A amizade gratuita de Miles Hendon com Edward acabou sendo benéfica para os dois. Nos braços de John Canty, pai de Tom, Edward pouco poderia fazer para reaver seu trono, mas com a ajuda do ex-prisioneiro Miles Hendon ele conseguiu perspectivas de conseguir seu objetivo. Hendon tratou o príncipe como príncipe, pensando ele que o menino estava doente e não queria piorar a situação do garoto. Com isso, Hendon praticamente adotou Edward, protegeu-o de John e da quadrilha de ladrões e desordeiros, deu-lhe alimento e abrigo nas poucas vezes que podia usufruir destes benefícios, foi atrás do seu protegido quando ele desaparecia ou quando era raptado. No fim, foi agraciado com todo o privilegio que lhe caberia pelos seus atos de bondade para com o príncipe. Há algo de interessante e curioso nessa amizade. Miles Hendon não acreditava que o menino era realmente um príncipe e em seus pensamentos o tratava como um garoto passando por distúrbios psicológicos. Em um momento quando o príncipe lhe pergunta se ele acredita que ele é da realeza, Miles fica apreensivo e se detêm diante da resposta, mas é salvo pela entrada de outro personagem. Já Edward não ligava para os interesses pessoais de seu amigo, o que é comprovado em um trecho em que ele quer que Miles leve uma carta sua para entregar para seu tio em Londres, logo quando Miles acabara de chegar em sua terra natal e estava passando por um momento familiar difícil. Mesmo os dois tornando-se amigos, um mantinha uma ponta de descrédito pelo outro, mas que não afetava o carinho que existia entre eles.
Um rei nunca perde sua majestade. Assim ocorreu com o príncipe Edward que depois da morte de seu pai foi nomeado Rei da Inglaterra. Apesar de estar vivendo uma vida como mendigo, ele nunca se afastou de sua posição, que foi demonstrada no livro pelas suas atitudes e falas. Como por exemplo, no momento em que ele estava na casa de Miles Hendon e pediu, como se Miles fosse um de seus servos, para que ele tirasse a sua roupa e lhe desse banho, e mais ainda, o príncipe dormiu na cama do seu defensor e Miles dormiu no chão. Como Miles pensava que o pobre garoto estava passando por problemas de loucura, ele não ligou para o modo de agir e pensar do garoto. Nunca passou pela cabeça de Edward que ele teria que continuar vivendo como mendigo e que teria de deixar o trono. Ele sempre se sentiu na sua devida posição de príncipe e posteriormente, rei. Sua petulância e às vezes arrogância para com as pessoas de má índole e castigadoras sempre foram dignas de um juiz. Era uma autoridade sem símbolos que o justificasse. Então surge uma questão: uma pessoa nasce para ser aquilo que é na sua vida ou pode modificá-la com seus atos? O destino existe ou podemos com nosso livre arbítrio moldar o futuro a nosso gosto?

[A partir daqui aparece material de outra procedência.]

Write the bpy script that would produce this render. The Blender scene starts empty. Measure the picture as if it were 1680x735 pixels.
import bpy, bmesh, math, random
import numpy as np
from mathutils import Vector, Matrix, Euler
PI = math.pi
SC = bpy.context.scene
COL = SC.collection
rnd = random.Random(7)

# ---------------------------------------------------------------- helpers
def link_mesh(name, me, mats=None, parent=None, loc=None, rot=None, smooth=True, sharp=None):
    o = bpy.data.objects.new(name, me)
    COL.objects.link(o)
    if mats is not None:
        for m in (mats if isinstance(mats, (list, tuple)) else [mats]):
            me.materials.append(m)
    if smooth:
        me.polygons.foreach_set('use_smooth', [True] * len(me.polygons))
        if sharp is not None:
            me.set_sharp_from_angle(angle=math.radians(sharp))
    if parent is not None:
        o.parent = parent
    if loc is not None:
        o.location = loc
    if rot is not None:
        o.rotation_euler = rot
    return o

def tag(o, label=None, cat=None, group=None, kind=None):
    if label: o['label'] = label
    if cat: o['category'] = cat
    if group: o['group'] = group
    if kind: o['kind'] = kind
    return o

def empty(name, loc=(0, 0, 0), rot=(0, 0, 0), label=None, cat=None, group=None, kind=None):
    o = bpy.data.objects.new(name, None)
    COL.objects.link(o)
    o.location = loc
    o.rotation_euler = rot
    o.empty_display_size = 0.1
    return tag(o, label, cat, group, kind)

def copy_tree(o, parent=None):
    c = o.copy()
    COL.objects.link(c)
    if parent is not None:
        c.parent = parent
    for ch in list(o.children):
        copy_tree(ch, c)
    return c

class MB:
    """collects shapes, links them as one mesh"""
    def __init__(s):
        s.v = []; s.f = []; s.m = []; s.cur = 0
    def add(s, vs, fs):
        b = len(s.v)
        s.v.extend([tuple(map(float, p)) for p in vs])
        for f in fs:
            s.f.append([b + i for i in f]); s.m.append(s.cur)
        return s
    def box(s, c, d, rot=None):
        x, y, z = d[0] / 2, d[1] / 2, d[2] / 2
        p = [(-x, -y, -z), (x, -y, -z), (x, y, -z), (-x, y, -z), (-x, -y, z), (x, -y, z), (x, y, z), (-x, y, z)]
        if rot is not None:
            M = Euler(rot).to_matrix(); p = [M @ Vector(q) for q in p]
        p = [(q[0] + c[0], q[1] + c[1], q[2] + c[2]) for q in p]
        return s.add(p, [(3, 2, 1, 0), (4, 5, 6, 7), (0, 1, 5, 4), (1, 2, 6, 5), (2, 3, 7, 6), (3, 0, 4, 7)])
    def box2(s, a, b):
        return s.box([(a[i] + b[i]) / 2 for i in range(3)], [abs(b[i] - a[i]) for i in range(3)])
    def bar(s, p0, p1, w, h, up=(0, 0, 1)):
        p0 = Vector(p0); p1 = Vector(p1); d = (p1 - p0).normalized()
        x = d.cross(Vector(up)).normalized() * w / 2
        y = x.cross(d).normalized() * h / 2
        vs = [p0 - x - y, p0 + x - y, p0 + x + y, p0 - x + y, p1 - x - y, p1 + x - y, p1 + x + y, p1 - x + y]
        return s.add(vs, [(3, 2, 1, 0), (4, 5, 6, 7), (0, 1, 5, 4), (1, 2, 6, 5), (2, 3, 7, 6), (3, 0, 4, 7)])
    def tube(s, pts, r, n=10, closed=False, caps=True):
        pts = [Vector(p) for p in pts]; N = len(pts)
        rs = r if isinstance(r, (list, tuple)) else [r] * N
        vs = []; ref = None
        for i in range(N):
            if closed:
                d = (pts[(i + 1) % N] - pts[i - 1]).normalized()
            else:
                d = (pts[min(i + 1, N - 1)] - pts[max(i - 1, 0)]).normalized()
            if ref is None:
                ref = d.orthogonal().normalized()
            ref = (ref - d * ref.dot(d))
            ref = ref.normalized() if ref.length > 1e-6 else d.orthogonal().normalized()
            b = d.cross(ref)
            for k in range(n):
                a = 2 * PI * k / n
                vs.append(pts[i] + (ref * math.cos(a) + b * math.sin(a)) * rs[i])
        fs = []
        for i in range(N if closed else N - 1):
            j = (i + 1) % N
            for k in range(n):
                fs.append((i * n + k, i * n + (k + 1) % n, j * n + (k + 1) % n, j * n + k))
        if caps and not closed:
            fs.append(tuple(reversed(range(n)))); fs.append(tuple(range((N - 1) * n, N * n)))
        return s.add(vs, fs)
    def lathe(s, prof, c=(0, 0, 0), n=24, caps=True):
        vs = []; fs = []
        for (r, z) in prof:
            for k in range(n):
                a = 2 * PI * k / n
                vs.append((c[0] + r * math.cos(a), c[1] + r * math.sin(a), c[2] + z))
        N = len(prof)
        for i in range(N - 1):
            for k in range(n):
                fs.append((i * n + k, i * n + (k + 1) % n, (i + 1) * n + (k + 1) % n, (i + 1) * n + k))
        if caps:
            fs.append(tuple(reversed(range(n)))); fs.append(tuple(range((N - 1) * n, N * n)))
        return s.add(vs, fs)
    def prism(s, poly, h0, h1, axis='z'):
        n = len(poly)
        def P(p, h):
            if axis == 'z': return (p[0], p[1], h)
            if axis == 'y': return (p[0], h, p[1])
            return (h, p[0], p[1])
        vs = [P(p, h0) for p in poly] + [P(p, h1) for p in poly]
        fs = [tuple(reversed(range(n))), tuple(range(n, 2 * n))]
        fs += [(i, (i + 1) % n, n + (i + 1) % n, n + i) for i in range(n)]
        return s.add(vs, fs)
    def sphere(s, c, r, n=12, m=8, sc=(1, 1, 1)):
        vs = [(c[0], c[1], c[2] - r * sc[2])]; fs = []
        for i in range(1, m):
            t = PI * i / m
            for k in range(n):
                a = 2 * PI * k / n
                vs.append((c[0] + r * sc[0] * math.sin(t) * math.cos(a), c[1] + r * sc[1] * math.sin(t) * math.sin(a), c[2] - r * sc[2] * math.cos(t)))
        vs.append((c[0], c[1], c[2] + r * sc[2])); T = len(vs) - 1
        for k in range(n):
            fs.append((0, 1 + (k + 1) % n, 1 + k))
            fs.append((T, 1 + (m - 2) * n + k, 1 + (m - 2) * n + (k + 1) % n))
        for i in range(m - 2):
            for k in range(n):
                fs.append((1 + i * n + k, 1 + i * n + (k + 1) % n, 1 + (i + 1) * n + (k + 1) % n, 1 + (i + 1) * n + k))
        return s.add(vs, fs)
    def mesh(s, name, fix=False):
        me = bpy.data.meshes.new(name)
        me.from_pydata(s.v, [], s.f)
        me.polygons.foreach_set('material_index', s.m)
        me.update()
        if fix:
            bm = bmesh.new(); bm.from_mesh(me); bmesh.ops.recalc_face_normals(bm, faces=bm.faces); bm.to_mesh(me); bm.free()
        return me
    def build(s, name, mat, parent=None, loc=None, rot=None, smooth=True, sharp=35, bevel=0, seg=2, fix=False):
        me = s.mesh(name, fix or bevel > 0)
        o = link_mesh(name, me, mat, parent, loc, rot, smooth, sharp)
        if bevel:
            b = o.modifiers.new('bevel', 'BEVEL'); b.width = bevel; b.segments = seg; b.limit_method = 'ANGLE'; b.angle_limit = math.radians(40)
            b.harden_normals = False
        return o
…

A crueldade do ser humano pode chegar a pontos extremos. Essa deve ser uma das reflexões mais fortes que o livro nos oferece. Há alguns trechos de crueldade no livro, como as torturas de John Canty para Tom e sua família, o menino das chicotadas e, principalmente, as leis cruéis que existiam na Inglaterra, mas vamos ficar com um trecho específico: a morte das mulheres batistas. No período em que Edward e Miles Hendon ficaram na cadeia, o príncipe conheceu duas mulheres que deram consolo para ele. Essas mulheres foram condenadas por serem batistas, e isso deixou o príncipe perplexo por tamanho absurdo. Mais perplexo ainda, ficou quando ele viu que a pena para as mulheres seria a morte na fogueira. Ele, rei daquela nação, que poderia mandar e desmandar a seu bel-prazer estava prestes a ver uma grande injustiça sem poder fazer nada. Esse trecho do livro é tão denso e pesado que se alguém lesse apenas essa parte, não acreditaria se tratar de um livro para crianças. Há uma cena perturbadora em que aparece as filhas das mulheres correndo para junto das suas mães, gritando e chorando, até que os guardas as tiraram à força, e depois surge os gritos de dor das mulheres sendo queimadas vivas! Horrível para um adulto, quem dirá para uma criança. Fato esse compartilhado pelo autor no seguinte trecho, onde o príncipe fala:
“- Isso que eu vi, nesse momento fugaz, jamais sairá da minha memória, aí permanecerá. Verei a cena todos os dias, e o sonho do que se passou todas as noites, até morrer. Quisesse Deus que eu fosse cego!”
É uma ficção, uma narrativa inventada por Mark Twain, mas isso aconteceu na Idade Média e foi bem real. Quais tantas outras mortes e torturas cruéis foram executadas naquele tempo e quantas injustiças foram praticadas sem oportunidade de defesa pelas vítimas? Com certeza muitas. Vamos pensar e refletir, assim como o príncipe fez, para que relatos de crueldade sejam minimizados e se possível, extinguidos. Assim o fez o rei Edward VI no seu curto tempo de reinado, que foi “singularmente misericordioso para aqueles tempos duros”. E assim deviam fazer os atuais governantes: conhecer o seu povo e as moléstias da sociedade para que possam criar políticas que tragam justiça, paz e felicidade para a população que lhe confiou o papel de líder.
Existe outras reflexões que podem ser trazidas à tona, mas isso caberia melhor em um estudo longo do que em uma resenha. Não é só em livros complexos que o leitor pode ter insights, o simples também pode vislumbrar idéias reflexivas e boas oportunidades para se aprofundar no oceano dos pensamentos.